British blue-chip stocks would have to rise by about 30 per cent from current levels to wipe out big pension fund shortfalls, according to professional services firm Deloitte & Touche LLP.

Pension scheme deficits in companies listed on the FTSE 100 index rose by £5 billion to £65 billion at the end of 2004 from a year earlier even though firms injected fresh money into retirement pots, Deloitte's report said.

Looking ahead, pension schemes are likely to see deficits fall to around £60 billion by the end of next year, based on companies' own expectations of equity market performance, the report said.

The 2000-2002 stock bear market, new accounting standards, low-bond yields and an aging population pushed Britain's occupational pension system heavily into the red after it enjoyed big surpluses during the 1990s.

To restore pension funding to balance, employees would either have to raise contributions substantially or the FTSE 100 index, for example, which is currently around the 4820 point mark, would have to rise to about 6410 points, a Deloitte spokesman said.

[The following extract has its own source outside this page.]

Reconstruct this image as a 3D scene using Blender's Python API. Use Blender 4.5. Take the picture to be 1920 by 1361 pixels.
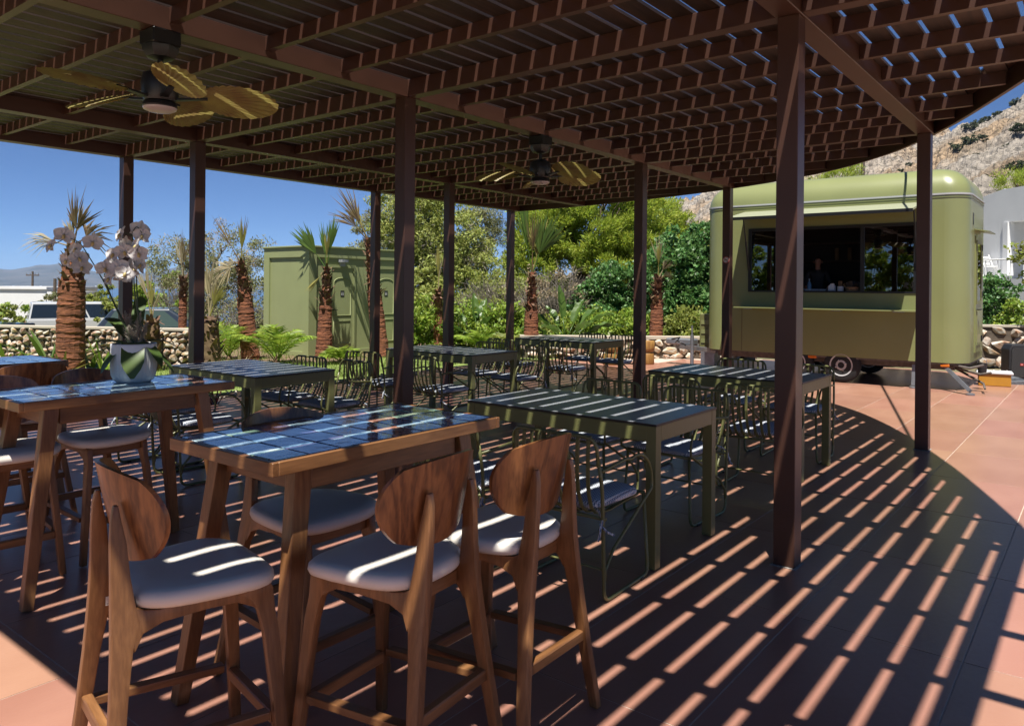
import bpy, bmesh, math, random
import numpy as np
from mathutils import Vector, Matrix, Euler

for o in list(bpy.data.objects):
    bpy.data.objects.remove(o, do_unlink=True)
SC = bpy.context.scene
COL = SC.collection
PI = math.pi
rad = math.radians

# ---------------------------------------------------------------- camera
YAW, ROLL, EYE, FPX, HORIZON = 0.666029, 0.00850792, 1.5, 1420.79, 539.213
cam_data = bpy.data.cameras.new('camera')
cam = bpy.data.objects.new('camera', cam_data)
COL.objects.link(cam)
cam.location = (0, 0, EYE)
cam.rotation_euler = (Matrix.Rotation(YAW, 3, 'Z') @ Matrix.Rotation(PI / 2, 3, 'X') @ Matrix.Rotation(ROLL, 3, 'Z')).to_euler()
cam_data.sensor_fit = 'HORIZONTAL'
cam_data.sensor_width = 36
cam_data.lens = 36 * FPX / 1920
cam_data.shift_y = (HORIZON - 1361 / 2) / 1920
cam_data.clip_start = 0.05
cam_data.clip_end = 30000
SC.camera = cam

# ---------------------------------------------------------------- sky, sun, exposure
SUN = Vector((0.1945, -0.347, 1.0)).normalized()
world = bpy.data.worlds.new('World')
SC.world = world
world.use_nodes = True
wn = world.node_tree
wn.nodes.clear()
sky = wn.nodes.new('ShaderNodeTexSky')
sky.sky_type = 'NISHITA'
sky.sun_disc = False
sky.sun_elevation = math.asin(SUN.z)
sky.sun_rotation = math.atan2(SUN.x, SUN.y)
sky.altitude = 6000
sky.air_density = 1.0
sky.dust_density = 0.0
sky.ozone_density = 10.0
bgn = wn.nodes.new('ShaderNodeBackground')
bgn.inputs[1].default_value = 0.056
won = wn.nodes.new('ShaderNodeOutputWorld')
wn.links.new(sky.outputs[0], bgn.inputs[0])
wn.links.new(bgn.outputs[0], won.inputs[0])
sun_data = bpy.data.lights.new('sun', 'SUN')
sun_data.energy = 5.0
sun_data.angle = rad(0.52)
sun_data.color = (1.0, 0.955, 0.88)
sun = bpy.data.objects.new('sun', sun_data)
COL.objects.link(sun)
sun.location = (6, -10, 30)
sun.rotation_euler = SUN.to_track_quat('Z', 'Y').to_euler()
vs = SC.view_settings
vs.view_transform = 'Standard'
vs.look = 'None'
vs.gamma = 1.0
vs.use_curve_mapping = False
vs.exposure = 1.0
SC.cycles.max_bounces = 7
SC.cycles.diffuse_bounces = 4
SC.cycles.glossy_bounces = 4
SC.cycles.transmission_bounces = 6
SC.cycles.transparent_max_bounces = 8
SC.cycles.sample_clamp_indirect = 6.0
SC.cycles.caustics_reflective = False
SC.cycles.caustics_refractive = False
SC.cycles.use_denoising = True

# ---------------------------------------------------------------- helpers
CT, ST = math.cos(YAW), math.sin(YAW)
def G(u, d, z=0.0):
    """world point on the ground plan at bearing u (as a 1920-wide picture column) and d metres ahead"""
    s = (u - 960) / FPX * d
    return Vector((s * CT - d * ST, s * ST + d * CT, z))
def LD(s, d, z=0.0):
    return Vector((s * CT - d * ST, s * ST + d * CT, z))

def obj(name, mesh, parent=None, loc=None, rot=None):
    o = bpy.data.objects.new(name, mesh)
    COL.objects.link(o)
    if parent is not None:
        o.parent = parent
    if loc is not None:
        o.location = loc
    if rot is not None:
        o.rotation_euler = rot
    return o
def thing(name, label, cat, loc=(0, 0, 0), rz=0.0, group=None):
    o = bpy.data.objects.new(name, None)
    o.empty_display_size = 0.1
    COL.objects.link(o)
    o.location = loc
    o.rotation_euler = (0, 0, rz)
    return tag(o, label, cat, group)
def tag(o, label=None, cat=None, group=None, kind=None):
    if label: o['label'] = label
    if cat: o['category'] = cat
    if group: o['group'] = group
    if kind: o['kind'] = kind
    return o
def structure(o):
    o['kind'] = 'structure'
    return o
def copy_tree(root, loc, rz, label):
    def rec(o, parent):
        c = o.copy()
        COL.objects.link(c)
        if parent is not None:
            c.parent = parent
        for ch in [x for x in KIDS.get(o.name, [])]:
            rec(ch, c)
        return c
    r = rec(root, None)
    r.location = loc
    r.rotation_euler = (0, 0, rz)
    r['label'] = label
    return r
KIDS = {}
def kids(root):
    KIDS[root.name] = list(root.children)
    for c in root.children:
        kids(c)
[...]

That looks unlikely to happen in the near future. ABN Amro, for example, expects European equities to rise next year in line with earnings growth of about nine per cent plus expected dividends, which means an overall return in 2005 of 10 to 11 per cent.

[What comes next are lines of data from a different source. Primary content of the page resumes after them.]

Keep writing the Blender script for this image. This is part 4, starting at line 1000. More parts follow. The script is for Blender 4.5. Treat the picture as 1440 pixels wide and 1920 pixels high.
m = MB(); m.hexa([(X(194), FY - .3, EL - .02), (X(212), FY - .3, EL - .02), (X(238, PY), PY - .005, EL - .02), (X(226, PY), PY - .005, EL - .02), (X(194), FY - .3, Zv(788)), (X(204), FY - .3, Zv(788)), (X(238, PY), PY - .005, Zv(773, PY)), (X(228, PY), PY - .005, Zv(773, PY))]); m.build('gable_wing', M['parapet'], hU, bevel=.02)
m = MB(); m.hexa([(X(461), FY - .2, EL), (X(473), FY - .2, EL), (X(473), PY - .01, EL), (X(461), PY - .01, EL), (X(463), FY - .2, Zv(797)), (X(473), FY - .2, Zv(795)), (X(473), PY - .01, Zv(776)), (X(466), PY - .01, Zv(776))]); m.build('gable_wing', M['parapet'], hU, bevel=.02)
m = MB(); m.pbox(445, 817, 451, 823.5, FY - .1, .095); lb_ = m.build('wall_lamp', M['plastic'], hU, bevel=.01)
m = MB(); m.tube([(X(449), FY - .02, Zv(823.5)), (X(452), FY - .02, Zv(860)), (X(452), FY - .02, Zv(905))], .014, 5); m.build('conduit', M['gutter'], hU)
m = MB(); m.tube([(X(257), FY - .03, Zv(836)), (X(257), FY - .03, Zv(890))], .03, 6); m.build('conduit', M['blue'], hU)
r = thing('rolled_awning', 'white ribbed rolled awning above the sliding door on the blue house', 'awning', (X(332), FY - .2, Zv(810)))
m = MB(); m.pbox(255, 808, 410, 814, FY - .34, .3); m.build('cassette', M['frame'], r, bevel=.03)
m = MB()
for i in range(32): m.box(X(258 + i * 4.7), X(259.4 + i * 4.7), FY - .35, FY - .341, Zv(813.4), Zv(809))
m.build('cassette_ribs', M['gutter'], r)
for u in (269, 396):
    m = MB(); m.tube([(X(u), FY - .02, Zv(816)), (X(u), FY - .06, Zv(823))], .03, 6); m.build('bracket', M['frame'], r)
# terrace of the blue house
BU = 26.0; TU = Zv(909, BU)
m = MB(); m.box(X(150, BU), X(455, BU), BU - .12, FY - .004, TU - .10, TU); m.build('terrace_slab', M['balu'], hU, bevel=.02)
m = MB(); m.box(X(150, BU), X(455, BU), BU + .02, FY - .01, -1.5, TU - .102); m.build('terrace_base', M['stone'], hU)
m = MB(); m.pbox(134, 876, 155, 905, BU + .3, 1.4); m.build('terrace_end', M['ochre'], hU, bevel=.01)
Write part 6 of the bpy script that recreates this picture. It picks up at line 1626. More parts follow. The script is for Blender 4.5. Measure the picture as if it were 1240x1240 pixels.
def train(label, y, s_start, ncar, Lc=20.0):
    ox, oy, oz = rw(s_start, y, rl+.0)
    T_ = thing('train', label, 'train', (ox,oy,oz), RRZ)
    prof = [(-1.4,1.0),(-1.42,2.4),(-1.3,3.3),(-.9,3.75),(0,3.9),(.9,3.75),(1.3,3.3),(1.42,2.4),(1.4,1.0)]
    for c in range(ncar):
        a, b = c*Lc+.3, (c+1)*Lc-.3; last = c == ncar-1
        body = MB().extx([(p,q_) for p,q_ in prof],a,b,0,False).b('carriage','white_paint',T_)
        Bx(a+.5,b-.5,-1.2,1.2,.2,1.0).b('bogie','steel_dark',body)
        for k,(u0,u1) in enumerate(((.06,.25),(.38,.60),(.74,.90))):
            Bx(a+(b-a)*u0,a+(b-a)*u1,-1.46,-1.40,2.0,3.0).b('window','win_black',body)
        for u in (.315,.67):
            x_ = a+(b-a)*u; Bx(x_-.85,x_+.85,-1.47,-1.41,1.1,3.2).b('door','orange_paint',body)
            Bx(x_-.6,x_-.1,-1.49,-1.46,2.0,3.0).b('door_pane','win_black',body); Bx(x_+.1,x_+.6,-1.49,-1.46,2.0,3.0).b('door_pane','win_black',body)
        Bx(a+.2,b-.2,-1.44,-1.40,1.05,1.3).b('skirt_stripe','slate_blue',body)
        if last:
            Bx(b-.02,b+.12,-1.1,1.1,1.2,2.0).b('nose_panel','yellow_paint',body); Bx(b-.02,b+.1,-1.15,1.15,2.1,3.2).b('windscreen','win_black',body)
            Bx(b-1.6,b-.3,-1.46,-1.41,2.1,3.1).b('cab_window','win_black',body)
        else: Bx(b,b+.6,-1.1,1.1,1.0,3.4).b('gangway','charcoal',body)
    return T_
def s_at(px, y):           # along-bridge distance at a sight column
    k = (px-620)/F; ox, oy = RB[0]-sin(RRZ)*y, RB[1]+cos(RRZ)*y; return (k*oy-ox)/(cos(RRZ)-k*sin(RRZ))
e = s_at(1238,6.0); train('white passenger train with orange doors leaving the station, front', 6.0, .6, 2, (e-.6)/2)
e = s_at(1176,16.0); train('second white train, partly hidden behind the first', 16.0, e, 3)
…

Although the overall capitalisation of UK stocks rose in 2004, boosting asset values, liabilities rose even faster, the report said.

At present, British firms use an accounting standard called FRS 17, which values a pension fund's liabilities by reference to the yield of sterling AA-rated corporate bonds. If yields fall, as they have in recent years, then the amount a plan must invest to deliver expected future benefits will rise, increasing its liabilities.

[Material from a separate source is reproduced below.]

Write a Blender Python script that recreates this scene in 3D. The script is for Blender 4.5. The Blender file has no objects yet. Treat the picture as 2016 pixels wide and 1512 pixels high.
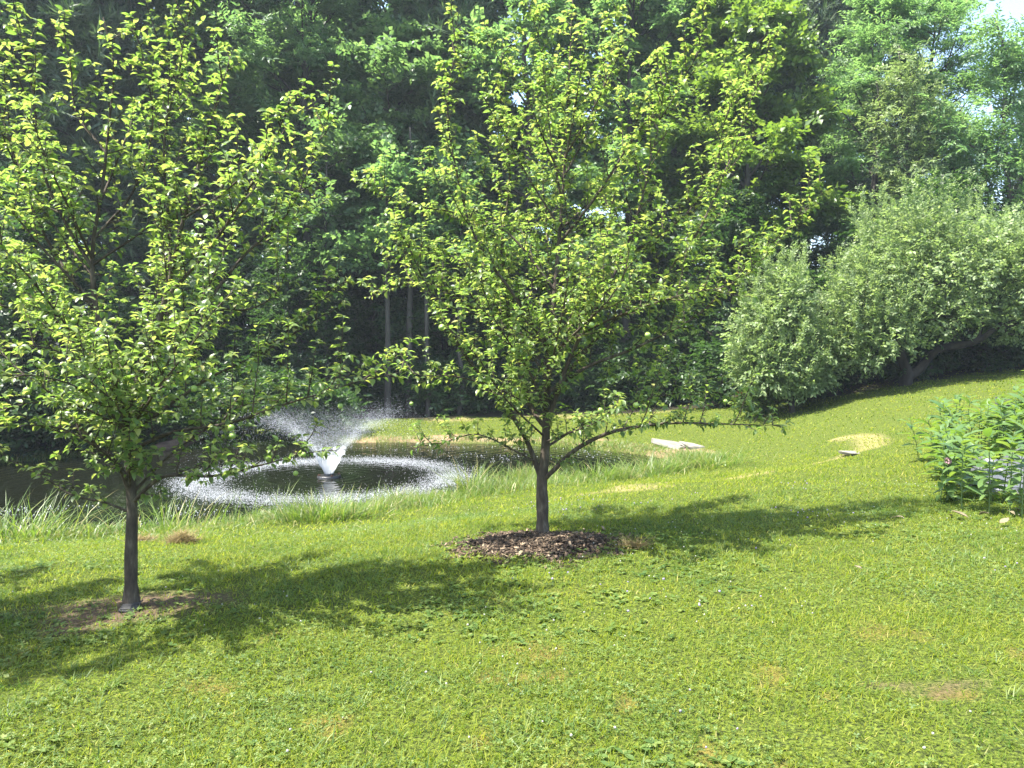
import bpy, math, random
import numpy as np
from mathutils import Matrix, Vector

# ------------------------------------------------------------------ camera, sky, sun, exposure
SC = bpy.context.scene
COL = SC.collection
CAM_H = 1.62
PITCH = math.atan(56 / 1512)
cam_d = bpy.data.cameras.new('camera')
cam_d.sensor_width = 36; cam_d.lens = 27.0
cam_d.clip_start = 0.05; cam_d.clip_end = 3000
cam = bpy.data.objects.new('camera', cam_d); COL.objects.link(cam)
cam.location = (0, 0, CAM_H)
cam.rotation_euler = (math.pi / 2 - PITCH, 0, 0)
SC.camera = cam

SUN_EL, SUN_AZ = math.radians(64), math.radians(-106)     # azimuth from +Y (view direction), negative = left
sun_dir = np.array([math.cos(SUN_EL) * math.sin(SUN_AZ), math.cos(SUN_EL) * math.cos(SUN_AZ), math.sin(SUN_EL)])
w = bpy.data.worlds.new('World'); SC.world = w; w.use_nodes = True
nt = w.node_tree; nt.nodes.clear()
sky = nt.nodes.new('ShaderNodeTexSky'); sky.sky_type = 'NISHITA'; sky.sun_disc = False
sky.sun_elevation = SUN_EL; sky.sun_rotation = SUN_AZ
sky.air_density = 1.0; sky.dust_density = 2.0; sky.ozone_density = 1.0
bg = nt.nodes.new('ShaderNodeBackground'); bg.inputs[1].default_value = 0.15
wo = nt.nodes.new('ShaderNodeOutputWorld')
nt.links.new(sky.outputs[0], bg.inputs[0]); nt.links.new(bg.outputs[0], wo.inputs[0])
sl = bpy.data.lights.new('sun', 'SUN'); sl.energy = 5.0; sl.angle = math.radians(0.7); sl.color = (1.0, 0.95, 0.86)
sun = bpy.data.objects.new('sun', sl); COL.objects.link(sun)
sun.rotation_euler = Vector(sun_dir).to_track_quat('Z', 'Y').to_euler()
sun.location = (-20, 20, 40)
vs = SC.view_settings
vs.view_transform = 'Standard'; vs.look = 'None'; vs.gamma = 1.0; vs.use_curve_mapping = False
vs.exposure = 2.0
cy = SC.cycles
cy.max_bounces = 4; cy.diffuse_bounces = 2; cy.glossy_bounces = 2; cy.transmission_bounces = 3
cy.volume_bounces = 0; cy.transparent_max_bounces = 4
cy.caustics_reflective = False; cy.caustics_refractive = False
cy.sample_clamp_indirect = 6.0
cy.use_denoising = True; cy.use_light_tree = False

rng = np.random.default_rng(7)
random.seed(7)
U = lambda a, b, n=None: rng.uniform(a, b, n)

# ------------------------------------------------------------------ small helpers
def at(px, py, Y):
    """world point on the ray of photograph pixel (2016x1512) at world depth Y"""
    a = (px - 1008) / 1512; b = (756 - py) / 1512
    c, s = math.cos(PITCH), math.sin(PITCH)
    dx, dy, dz = a, c + b * s, -s + b * c
    t = Y / dy
    return np.array([dx * t, Y, CAM_H + dz * t])

def norm(v):
    return v / np.maximum(np.linalg.norm(v, axis=-1, keepdims=True), 1e-9)

def mesh(name, verts, tris, mat, smooth=False):
    verts = np.asarray(verts, np.float32).reshape(-1, 3); tris = np.asarray(tris, np.int32)
    k = tris.shape[1]
    m = bpy.data.meshes.new(name)
    m.vertices.add(len(verts)); m.vertices.foreach_set('co', verts.ravel())
    m.loops.add(tris.size); m.loops.foreach_set('vertex_index', tris.ravel())
    m.polygons.add(len(tris)); m.polygons.foreach_set('loop_start', np.arange(0, tris.size, k, dtype=np.int32))
    if smooth: m.polygons.foreach_set('use_smooth', np.ones(len(tris), bool))
    m.update(calc_edges=True)
    if mat: m.materials.append(mat)
    return m

def obj(name, m, parent=None, loc=None):
    o = bpy.data.objects.new(name, m); COL.objects.link(o)
    if parent is not None: o.parent = parent
    if loc is not None: o.location = loc
    return o

def tag(o, label=None, cat=None, group=None, kind=None):
    if label: o['label'] = label
    if cat: o['category'] = cat
    if group: o['group'] = group
    if kind: o['kind'] = kind
    return o

def thing(name, loc, label, cat, group=None, rotz=0, scale=1):
    o = obj(name, None); o.location = [float(v) for v in loc]; o.rotation_euler = (0, 0, rotz); o.scale = (scale,) * 3
    return tag(o, label, cat, group)

class VN:
    """cheap 2-D value noise"""
    def __init__(s, seed): s.g = np.random.default_rng(seed).random((256, 256))
    def __call__(s, x, y, sc=1.0):
        x = np.asarray(x) * sc + 100.37; y = np.asarray(y) * sc + 71.91
        i = np.floor(x).astype(int); j = np.floor(y).astype(int); fx = x - i; fy = y - j
        fx = fx * fx * (3 - 2 * fx); fy = fy * fy * (3 - 2 * fy); g = s.g
        a = g[i % 256, j % 256]; b = g[(i + 1) % 256, j % 256]; c = g[i % 256, (j + 1) % 256]; d = g[(i + 1) % 256, (j + 1) % 256]
        return (a * (1 - fx) + b * fx) * (1 - fy) + (c * (1 - fx) + d * fx) * fy
N1, N2, N3 = VN(1), VN(2), VN(3)
def sstep(a, b, x):
    t = np.clip((x - a) / (b - a), 0, 1); return t * t * (3 - 2 * t)

# ------------------------------------------------------------------ materials
def newmat(name):
    m = bpy.data.materials.new(name); m.use_nodes = True
    n = m.node_tree; n.nodes.clear(); return m, n
def ramp(n, fac, stops):
    r = n.nodes.new('ShaderNodeValToRGB'); e = r.color_ramp.elements
    while len(e) > 1: e.remove(e[-1])
    e[0].position = stops[0][0]; e[0].color = (*stops[0][1], 1)
    for p, c in stops[1:]:
        q = e.new(p); q.color = (*c, 1)
    n.links.new(fac, r.inputs[0]); return r.outputs[0]
def island_random(n):
    g = n.nodes.new('ShaderNodeNewGeometry'); oi = n.nodes.new('ShaderNodeObjectInfo')
    a = n.nodes.new('ShaderNodeMath'); a.operation = 'ADD'
    n.links.new(g.outputs['Random Per Island'], a.inputs[0]); n.links.new(oi.outputs['Random'], a.inputs[1])
    f = n.nodes.new('ShaderNodeMath'); f.operation = 'FRACT'; n.links.new(a.outputs[0], f.inputs[0])
    return f.outputs[0]
def noise(n, scale, detail=4, rough=.55, vec=None):
    t = n.nodes.new('ShaderNodeTexNoise'); t.inputs['Scale'].default_value = scale
    t.inputs['Detail'].default_value = detail; t.inputs['Roughness'].default_value = rough
    if vec is not None: n.links.new(vec, t.inputs['Vector'])
    return t.outputs[0]
def leafmat(name, stops, tstops, tfac=.4, rough=.45, spec=.5, objvar=None, patch=None):
    m, n = newmat(name)
    r = island_random(n)
    col = ramp(n, r, stops); tcol = ramp(n, r, tstops)
    if objvar:                                            # whole-plant tint, one value per object
        oi = n.nodes.new('ShaderNodeObjectInfo')
        hv = n.nodes.new('ShaderNodeMapRange'); hv.inputs[3].default_value = 1 - objvar; hv.inputs[4].default_value = 1 + objvar
        n.links.new(oi.outputs['Random'], hv.inputs[0])
        def tint(c):
            x = n.nodes.new('ShaderNodeHueSaturation'); n.links.new(hv.outputs[0], x.inputs['Value']); n.links.new(c, x.inputs['Color'])
            return x.outputs[0]
        col = tint(col); tcol = tint(tcol)
    if patch:                                             # uneven turf: lusher and yellower stands of the same plants
        tc = n.nodes.new('ShaderNodeTexCoord'); f = noise(n, 1.15, 5, .62, tc.outputs['Object'])
        def vary(c):
            mr = n.nodes.new('ShaderNodeMapRange'); mr.inputs[1].default_value = .32; mr.inputs[2].default_value = .68; n.links.new(f, mr.inputs[0])
            mx = n.nodes.new('ShaderNodeMix'); mx.data_type = 'RGBA'; mx.blend_type = 'MULTIPLY'; mx.inputs[0].default_value = 1
            n.links.new(c, mx.inputs[6]); n.links.new(ramp(n, mr.outputs[0], patch), mx.inputs[7]); return mx.outputs[2]
        col = vary(col); tcol = vary(tcol)
    p = n.nodes.new('ShaderNodeBsdfPrincipled'); n.links.new(col, p.inputs['Base Color'])
    p.inputs['Roughness'].default_value = rough; p.inputs['Specular IOR Level'].default_value = spec
    t = n.nodes.new('ShaderNodeBsdfTranslucent'); n.links.new(tcol, t.inputs[0])
    mx = n.nodes.new('ShaderNodeMixShader'); mx.inputs[0].default_value = tfac
    n.links.new(p.outputs[0], mx.inputs[1]); n.links.new(t.outputs[0], mx.inputs[2])
    o = n.nodes.new('ShaderNodeOutputMaterial'); n.links.new(mx.outputs[0], o.inputs[0])
    return m
def solidmat(name, stops, scale=8, rough=.8, bump=.3, bscale=None, spec=.3, stretch=None):
    m, n = newmat(name)
    tc = n.nodes.new('ShaderNodeTexCoord'); v = tc.outputs['Object']
    if stretch:
        mp = n.nodes.new('ShaderNodeMapping'); mp.inputs['Scale'].default_value = stretch
        n.links.new(v, mp.inputs[0]); v = mp.outputs[0]
    f = noise(n, scale, 6, .6, v)
    p = n.nodes.new('ShaderNodeBsdfPrincipled'); n.links.new(ramp(n, f, stops), p.inputs['Base Color'])
    p.inputs['Roughness'].default_value = rough; p.inputs['Specular IOR Level'].default_value = spec
    b = n.nodes.new('ShaderNodeBump'); b.inputs['Strength'].default_value = bump; b.inputs['Distance'].default_value = .02
    n.links.new(noise(n, bscale or scale * 2, 6, .6, v), b.inputs['Height']); n.links.new(b.outputs[0], p.inputs['Normal'])
    o = n.nodes.new('ShaderNodeOutputMaterial'); n.links.new(p.outputs[0], o.inputs[0])
    return m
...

The cost of dealing with big deficits has prompted a raft of firms such as Imperial Chemical Industries to close final-salary, or defined benefit, plans to new staff, switching them to schemes in which benefits are tied to market returns.

The creaking state of UK pensions has pushed the issue of saving for retirement up the political agenda. The government has unveiled measures to raise confidence in final-salary pensions, including creating a regulator with far-reaching powers and a Pension Protection Fund to stand behind benefits in schemes when a firm goes bankrupt.

Consultants Watson Wyatt said that the aggregate deficit for FTSE 100 firms, when measured on FRS 17 terms, stood at £61 billion, up by one billion pounds from December 2003. If companies had not raised contributions, then the deficit would have been five billion pounds higher, it said.

Earlier in December, Aon Consulting said shortfalls in blue-chip firms would not vanish for at least another 12 years on current trends.